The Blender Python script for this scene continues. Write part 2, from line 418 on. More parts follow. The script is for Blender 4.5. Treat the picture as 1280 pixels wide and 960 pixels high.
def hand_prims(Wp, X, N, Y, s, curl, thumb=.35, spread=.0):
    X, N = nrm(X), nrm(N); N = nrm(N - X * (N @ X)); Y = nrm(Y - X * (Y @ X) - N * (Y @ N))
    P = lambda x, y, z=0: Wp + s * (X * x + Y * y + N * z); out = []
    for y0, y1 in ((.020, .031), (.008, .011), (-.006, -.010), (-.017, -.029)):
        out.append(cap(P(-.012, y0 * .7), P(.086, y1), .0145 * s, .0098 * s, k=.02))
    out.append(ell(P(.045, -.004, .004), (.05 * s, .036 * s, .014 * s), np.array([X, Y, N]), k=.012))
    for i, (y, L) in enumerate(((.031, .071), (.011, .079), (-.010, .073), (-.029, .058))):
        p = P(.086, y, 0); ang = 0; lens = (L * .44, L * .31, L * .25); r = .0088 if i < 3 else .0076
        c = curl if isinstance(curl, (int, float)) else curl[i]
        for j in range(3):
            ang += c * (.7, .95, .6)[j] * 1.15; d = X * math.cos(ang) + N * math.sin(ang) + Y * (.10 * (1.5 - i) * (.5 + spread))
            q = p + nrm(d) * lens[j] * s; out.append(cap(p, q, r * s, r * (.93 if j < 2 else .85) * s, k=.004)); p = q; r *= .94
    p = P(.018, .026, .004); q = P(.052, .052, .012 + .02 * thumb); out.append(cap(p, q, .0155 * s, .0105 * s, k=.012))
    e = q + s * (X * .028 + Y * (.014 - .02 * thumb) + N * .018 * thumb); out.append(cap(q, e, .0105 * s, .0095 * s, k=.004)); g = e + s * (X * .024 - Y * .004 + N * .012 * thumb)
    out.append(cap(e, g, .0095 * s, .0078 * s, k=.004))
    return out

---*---

Task goal =
Reproduce every line of the data verbatim.

Problem solution =
The Blender Python script for this scene continues. Write part 2, from line 418 on. More parts follow. The script is for Blender 4.5. Treat the picture as 1280 pixels wide and 960 pixels high.
def hand_prims(Wp, X, N, Y, s, curl, thumb=.35, spread=.0):
    X, N = nrm(X), nrm(N); N = nrm(N - X * (N @ X)); Y = nrm(Y - X * (Y @ X) - N * (Y @ N))
    P = lambda x, y, z=0: Wp + s * (X * x + Y * y + N * z); out = []
    for y0, y1 in ((.020, .031), (.008, .011), (-.006, -.010), (-.017, -.029)):
        out.append(cap(P(-.012, y0 * .7), P(.086, y1), .0145 * s, .0098 * s, k=.02))
    out.append(ell(P(.045, -.004, .004), (.05 * s, .036 * s, .014 * s), np.array([X, Y, N]), k=.012))
    for i, (y, L) in enumerate(((.031, .071), (.011, .079), (-.010, .073), (-.029, .058))):
        p = P(.086, y, 0); ang = 0; lens = (L * .44, L * .31, L * .25); r = .0088 if i < 3 else .0076
        c = curl if isinstance(curl, (int, float)) else curl[i]
        for j in range(3):
            ang += c * (.7, .95, .6)[j] * 1.15; d = X * math.cos(ang) + N * math.sin(ang) + Y * (.10 * (1.5 - i) * (.5 + spread))
            q = p + nrm(d) * lens[j] * s; out.append(cap(p, q, r * s, r * (.93 if j < 2 else .85) * s, k=.004)); p = q; r *= .94
    p = P(.018, .026, .004); q = P(.052, .052, .012 + .02 * thumb); out.append(cap(p, q, .0155 * s, .0105 * s, k=.012))
    e = q + s * (X * .028 + Y * (.014 - .02 * thumb) + N * .018 * thumb); out.append(cap(q, e, .0105 * s, .0095 * s, k=.004)); g = e + s * (X * .024 - Y * .004 + N * .012 * thumb)
    out.append(cap(e, g, .0095 * s, .0078 * s, k=.004))
    return out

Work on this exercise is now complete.